__RECORD LIST__
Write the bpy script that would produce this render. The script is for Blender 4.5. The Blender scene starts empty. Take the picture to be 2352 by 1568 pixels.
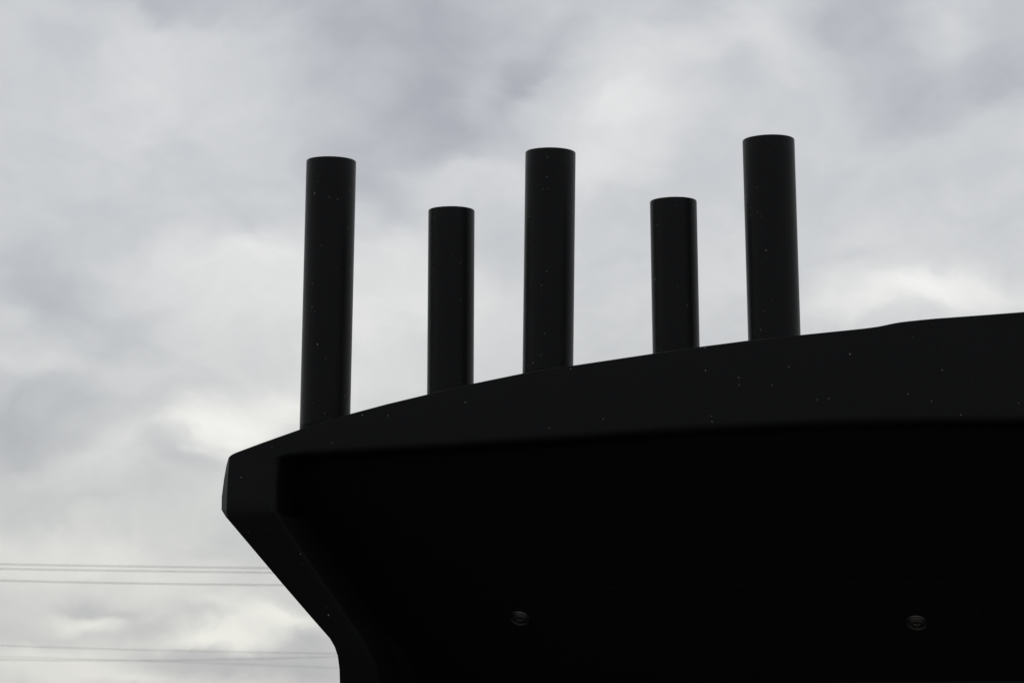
import bpy, bmesh, math, random
from mathutils import Vector, Matrix

scene = bpy.context.scene
coll = scene.collection
rnd = random.Random(7)

# ------------------------------------------------------------------ camera
PITCH = math.radians(8.0)
CAM = Vector((0.0, 0.0, 1.5))
PW, PH, FPX = 2352.0, 1568.0, 100.0 / 36.0 * 2352.0
FWD = Vector((0.0, math.cos(PITCH), math.sin(PITCH)))
UP = Vector((0.0, -math.sin(PITCH), math.cos(PITCH)))
RIGHT = Vector((1.0, 0.0, 0.0))
cam_data = bpy.data.cameras.new('camera')
cam_data.lens = 100.0
cam_data.sensor_width = 36.0
cam_data.clip_start = 0.05
cam_data.clip_end = 6000.0
cam_data.dof.use_dof = True
cam_data.dof.focus_distance = 1.74
cam_data.dof.aperture_fstop = 55.0
cam = bpy.data.objects.new('camera', cam_data)
coll.objects.link(cam)
cam.location = CAM
cam.rotation_euler = (math.pi / 2 + PITCH, 0, 0)
scene.camera = cam


def ray(u, v):
    return (FWD + RIGHT * ((u - PW / 2) / FPX) - UP * ((v - PH / 2) / FPX)).normalized()


# ------------------------------------------------------------------ sky
SUN_EL, SUN_AZ = math.radians(48), math.radians(-12)      # azimuth from +Y towards +X
world = bpy.data.worlds.new('World')
scene.world = world
world.use_nodes = True
wt = world.node_tree
wt.nodes.clear()


def N(tree, kind, **kw):
    n = tree.nodes.new(kind)
    for k, v in kw.items():
        setattr(n, k, v)
    return n


def link(tree, a, b):
    tree.links.new(a, b)


def wmath(op, a, b=None, c=None, clamp=False):
    n = N(wt, 'ShaderNodeMath', operation=op, use_clamp=clamp)
    for i, x in enumerate((a, b, c)):
        if x is None:
            continue
        if isinstance(x, (int, float)):
            n.inputs[i].default_value = x
        else:
            link(wt, x, n.inputs[i])
    return n.outputs[0]


tc = N(wt, 'ShaderNodeTexCoord')
D0 = tc.outputs['Generated']


def wnoise(vec, scale, detail, rough, stretch=(1, 1, 1), off=(0, 0, 0), color=False, dist=0.0):
    m = N(wt, 'ShaderNodeMapping')
    link(wt, vec, m.inputs['Vector'])
    m.inputs['Scale'].default_value = stretch
    m.inputs['Location'].default_value = off
    n = N(wt, 'ShaderNodeTexNoise', noise_dimensions='3D')
    link(wt, m.outputs[0], n.inputs['Vector'])
    n.inputs['Scale'].default_value = scale
    n.inputs['Detail'].default_value = detail
    n.inputs['Roughness'].default_value = rough
    n.inputs['Distortion'].default_value = dist
    return n.outputs['Color' if color else 'Fac']


# wind-torn cloud edges: the direction is shaken before the cloud masses are laid out
def shake(vec, scale, detail, amount, off):
    c = wnoise(vec, scale, detail, 0.55, (1, 1, 1.5), off, True)
    s = N(wt, 'ShaderNodeVectorMath', operation='SUBTRACT')
    link(wt, c, s.inputs[0])
    s.inputs[1].default_value = (0.5, 0.5, 0.5)
    m = N(wt, 'ShaderNodeVectorMath', operation='MULTIPLY_ADD')
    link(wt, s.outputs[0], m.inputs[0])
    m.inputs[1].default_value = (amount, amount, amount)
    link(wt, vec, m.inputs[2])
    return m.outputs[0]


DW = shake(shake(D0, 14.0, 2.0, 0.035, (3.1, 0.4, 7.7)), 55.0, 4.0, 0.014, (1.7, 5.2, 0.3))

# overall overcast deck
f1 = wnoise(DW, 9.0, 4.0, 0.5, (1, 1, 1.9), (0.3, 2.2, 4.1))
f2 = wnoise(DW, 38.0, 4.0, 0.52, (1, 1, 1.6), (6.3, 1.2, 0.4))
val = wmath('MULTIPLY_ADD', wmath('SUBTRACT', f1, 0.5), 0.080, 0.800)
val = wmath('MULTIPLY_ADD', wmath('SUBTRACT', f2, 0.5), 0.075, val)

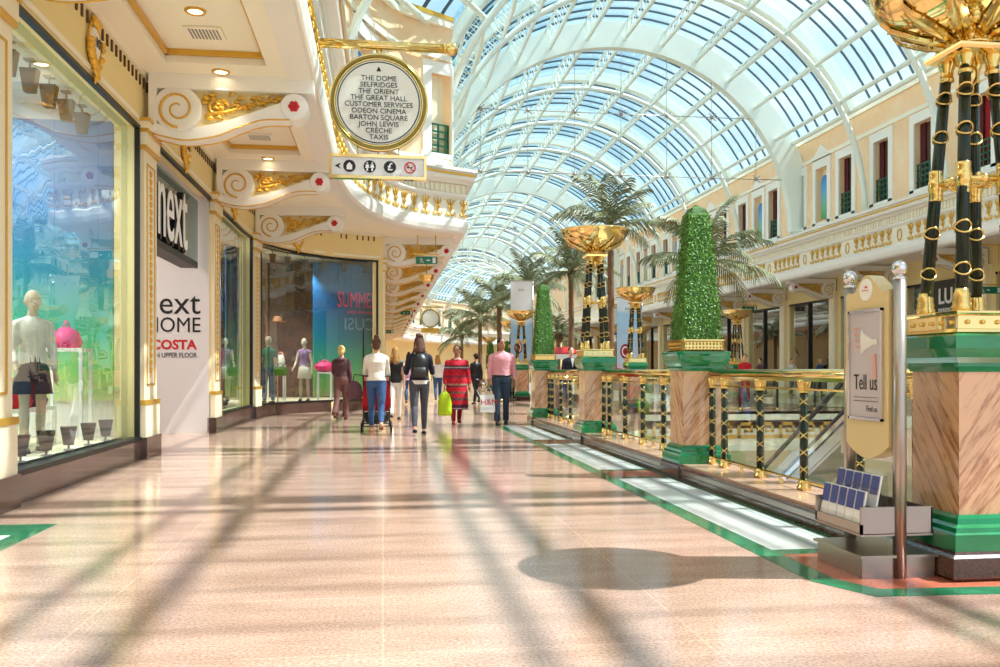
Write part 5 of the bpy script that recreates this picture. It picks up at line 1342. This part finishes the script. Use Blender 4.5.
def hair(J, mt, style='bun', L=.3):
    s, t = J['s'], J['t']; m = MB()
    m.ell((0,.020,.034), (.080,.092,.088), 18, 12); 
    if style != 'short': m.ell((0,.06,-.02), (.07,.06,.08), 14, 10)
    else: m.ell((0,.05,-.0), (.072,.05,.07), 14, 10)
    if style == 'bun': m.ell((0,.05,.13), (.045,.045,.04), 12, 9)
    if style == 'pony': m.ell((0,.12,.06), (.035,.035,.04), 10, 8); m.tube([(0,.13,.05),(0,.16,-.03),(0,.15,-.16),(0,.13,-.26)], [.03,.04,.035,.012], 10)
    if style == 'long': m.tube([(0,.05,.02),(0,.075,-.1),(0,.09,-.1-L*.5),(0,.09,-.1-L)], [.070,.074,.066,.02], 14); m.ell((-.06,.02,-.08),(.035,.05,.12),10,8); m.ell((.06,.02,-.08),(.035,.05,.12),10,8)
    if style == 'long':
        q = random.Random(len(t.name)+int(L*100))
        for k in range(16): a = q.uniform(-1,1); zz = -.1-L*q.uniform(.6,1.1); m.tube([(a*.06,.07,.02),(a*.09,.10+q.uniform(-.01,.02),-.1),(a*.10+q.uniform(-.02,.02),.11,zz)], [.02,.02,.006], 5)
    if style == 'spiky': 
        for k in range(14): a = k*2.4; m.tube([(0,.09,.06),(.06*math.cos(a),.12+.03*math.sin(a),.07+.06*math.sin(a))], [.02,.006], 5)
    # clear the face
    m.v = [(x, (y if y > -.045 else -.045), z) if z > .03 else (x, max(y, -.01), z) for x, y, z in m.v]
    m.xf(J['Mh']); return fixn(m.build('hair', mt, t), .010, 2)
def face(J, mt='black'):
    t = J['t']
    m = MB()
    for e_ in (-1,1): m.ell((e_*.028,-.068,.008),(.011,.006,.006),8,6); m.tube([(e_*.015,-.074,.026),(e_*.043,-.064,.026)], .0035, 5)
    m.xf(J['Mh']); m.build('eyes', mt, t)
    m = MB(); m.ell((0,-.080,-.062),(.02,.006,.006),10,6); m.xf(J['Mh']); m.build('mouth', 'curtain_red', t)
B = PI   # back to the camera
# blonde woman in the brown tracksuit
t, J = figure('person', 'blonde person in a plum hooded top and brown velour trousers walking beside the shop window', 'person', -.95, 20.6, B-.15, 1.70, legL=(.12,.1), legR=(-.22,.3), armL=(-.1,.12,.2), armR=(.5,.15,.7), build=1.02)
top(J, 'plum', 'hooded_top', ex=.02); trousers(J, 'brown_velour', ex=.02, flare=.05); shoes(J, 'brown_velour'); hair(J, 'hair_blonde', 'spiky')
m = MB(); m.torus((0,.07,1.43*J['s']+J['dz']), .07, .035, n=16, m=8); m.build('hood', 'plum', t)
# mother with the stroller
t, J = figure('person', 'person with a brown bun in a white jacket and blue jeans pushing the red stroller', 'person', -.12, 16.3, B, 1.74, legL=(-.25,.35), legR=(.22,.12), armL=(.45,.12,.6), armR=(.45,.12,.6))
top(J, 'black', 'dark_shirt', zlo=.86, ex=.010, sleeve=0); top(J, 'cream_cloth', 'white_jacket', zlo=.97, ex=.024); trousers(J, 'jeans_blue', 'jeans', length=.86, ex=.012, flare=.012); shoes(J, 'tan_shoe'); hair(J, 'hair_brown', 'bun')
# woman behind in black
t, J = figure('person', 'person with long honey hair, black top and pale trousers ahead of the stroller pusher', 'person', .28, 20.4, B, 1.68, legL=(.25,.1), legR=(-.25,.4), armL=(-.2,.1,.2), armR=(.2,.1,.2), build=.98)
top(J, 'black', 'black_top', sleeve=.15); trousers(J, 'off_white'); shoes(J, 'dark_grey'); hair(J, 'hair_honey', 'long', .2)
# mauve scarf walker
t, J = figure('person', 'distant person in a mauve cardigan and blue jeans beside the backpack wearer', 'person', .85, 29.5, B, 1.70, legL=(.2,.1), legR=(-.2,.4), armL=(-.2,.1,.2), armR=(.2,.1,.2), vox=.014)
top(J, 'mauve', 'cardigan', flare=.05, ex=.02); trousers(J, 'jeans_blue', 'jeans'); shoes(J, 'dark_grey'); hair(J, 'hair_dark', 'bun')
# backpack walker
t, J = figure('person', 'person with a messy brown bun wearing dark cardigan, charcoal leggings and a black backpack', 'person', .64, 15.7, B, 1.76, legL=(.2,.05), legR=(-.24,.3), armL=(.15,.2,1.9), armR=(.15,.2,1.9), build=1.0)
top(J, 'off_white', 'white_shirt', ex=.012, sleeve=0); top(J, 'navy', 'cardigan', zlo=.97, ex=.018, flare=.0); trousers(J, 'charcoal', 'leggings', ex=.006, flare=.006, length=.95); shoes(J, 'black'); hair(J, 'hair_brown', 'long', .12)
m = MB(); m.ell((0.01,.06,.115), (.052,.045,.038), 10, 8); m.ell((-.03,.07,.10), (.035,.035,.03), 8, 6); m.xf(J['Mh']); m.build('hair_bun', 'hair_brown', t)
bp = thing('backpack', 'black backpack worn by the person in charcoal leggings', 'backpack', (.64,15.7,0), B); s, dz = J['s'], J['dz']
m = MB(); m.rings([(1.02*s+dz,0,.19,.13,.07),(1.06*s+dz,0,.20,.155,.09),(1.2*s+dz,0,.21,.155,.095),(1.34*s+dz,0,.19,.14,.08),(1.43*s+dz,0,.17,.09,.05),(1.45*s+dz,0,.16,.03,.02)], 20); m.build('bag_body', 'black', bp)
m = MB(); m.rings([(1.03*s+dz,0,.27,.10,.03),(1.1*s+dz,0,.29,.115,.04),(1.2*s+dz,0,.29,.10,.03)], 16); m.build('front_pocket', 'dark_grey', bp)
for k in (-1,1): MB().tube([(k*.09,.17,1.42*s+dz),(k*.11,.03,1.475*s+dz),(k*.12,-.115,1.38*s+dz),(k*.14,-.10,1.2*s+dz),(k*.12,.13,1.05*s+dz)], .018, 7).build('strap', 'black', bp)
# white shirt walker
t, J = figure('person', 'distant person in a white shirt and blue jeans beside the person in red', 'person', 2.0, 32.5, B, 1.70, legL=(.2,.1), legR=(-.2,.4), vox=.014)
top(J, 'white', 'shirt', ex=.02); trousers(J, 'jeans_blue', 'jeans'); shoes(J, 'dark_grey'); hair(J, 'hair_honey', 'long', .15)
# woman in red
t, J = figure('person', 'dark-haired person in a long patterned red dress carrying a lime green bag', 'person', 1.55, 18.6, .1, 1.66, skin='skin_brown', legL=(.12,.06), legR=(-.15,.2), armL=(.08,.2,.15), armR=(-.05,.2,.2), build=1.28, head_turn=-.35)
s, dz = J['s'], J['dz']; m = MB()
T = torso(s, dz, J['w'], .02, True, .97, 1.48); z, cx, cy, rx, ry = T[0]
m.rings([(.33*s,0,0,.25,.17),(.5*s,0,0,.245,.17),(.7*s,0,0,.235,.165),(.86*s+dz,0,.005,.225,.16)]+T, 26)
for k in 'LR':
    m.ell(J['sh'+k], (.07*s,)*3, 10, 8); e_, wr = J['el'+k], J['wr'+k]; m.tube([J['sh'+k], e_, e_.lerp(wr,.75)], [.07*s,.062*s,.058*s], 12)
fixn(m.build('red_dress', 'dress_print', t), .011, 3); m = MB()
for k in 'LR': m.tube([J['kn'+k].lerp(J['an'+k],.1), J['an'+k]], [.06,.045], 10)
m.build('leggings', 'curtain_red', t)
shoes(J, 'curtain_red'); hair(J, 'hair_dark', 'short'); face(J)
m = MB(); m.torus((0,-.02,1.45*s+dz), .075, .016, n=18, m=6, sy=1.2); m.build('neckline_trim', 'cream_cloth', t)
def carrier(pos, w, h, d, mt, name, lab, rz=0, txt=None):
    t = thing(name, lab, 'shopping bag', pos, rz); m = MB()
    m.rings([(-h,0,0,w*.42,d*.45),(-h*.93,0,0,w*.5,d*.5),(-h*.5,0,0,w*.5,d*.5),(-.16*h,0,0,w*.36,d*.35),(-.02,0,0,w*.12,d*.2)], 16) if not txt else m.frus((0,0), -h, w*.95, -.14, w, d, d*.5)
    m.build('bag_body', mt, t)
    m = MB()
    for k in (-1,1): m.tube([(-w*.2,k*d*.15,-.14),(-w*.12,k*d*.1,-.02),(0,0,.005),(w*.12,k*d*.1,-.02),(w*.2,k*d*.15,-.14)], .008, 6)
    m.build('handle', mt, t)
    if txt: MB().merge(text_mb(txt, .17, .002), face_mat('front', (0,-d*.5-.006,-h*.6))).build('bag_lettering', 'red', t)
def wpos(t, p):
    a = t.rotation_euler[2]; return (t.location.x+p.x*math.cos(a)-p.y*math.sin(a), t.location.y+p.x*math.sin(a)+p.y*math.cos(a), p.z+t.location.z)
carrier(wpos(t, J['handL']), .30, .52, .18, 'lime', 'carrier_bag', 'bulging lime green carrier bag held by the person in the red dress')
# man in pink shirt
t, J = figure('person', 'dark-haired man in a pink shirt and dark jeans carrying a white bag', 'person', 2.48, 18.4, -.12, 1.82, skin='skin_brown', legL=(.14,.06), legR=(-.12,.12), armL=(.05,.12,.12), armR=(-.15,.14,.2), build=1.12, head_turn=.45, fem=False)
top(J, 'pink_shirt', 'shirt', zlo=.97, ex=.018, sleeve=.85, fem=False); trousers(J, 'jeans_dark', 'jeans', ex=.014, flare=.03, fem=False); shoes(J, 'black'); hair(J, 'hair_dark', 'short'); face(J)
s, dz = J['s'], J['dz']
m = MB(); T = torso(s, dz, J['w'], .022, False, .97, .97)[0]; m.rings([(T[0]+.0,0,T[2],T[3],T[4]),(T[0]+.035,0,T[2],T[3],T[4])], 22); m.build('belt', 'black', t)
m = MB(); m.torus((0,0,1.475*s+dz), .065, .018, n=18, m=6); m.build('collar', 'pink_shirt', t)
carrier(wpos(t, J['handL']), .36, .50, .14, 'white', 'paper_bag', 'white H&M paper bag with red letters held by the man in the pink shirt', 0, 'H&M')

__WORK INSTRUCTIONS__
Write out an exact copy of the listing, first line through the line containing "rnd = random.Random(7)", with the pictures left out.

__RESULT OF THE EXERCISE__
Write the bpy script that would produce this render. The script is for Blender 4.5. The Blender scene starts empty. Take the picture to be 2352 by 1568 pixels.
import bpy, bmesh, math, random
from mathutils import Vector, Matrix

scene = bpy.context.scene
coll = scene.collection
rnd = random.Random(7)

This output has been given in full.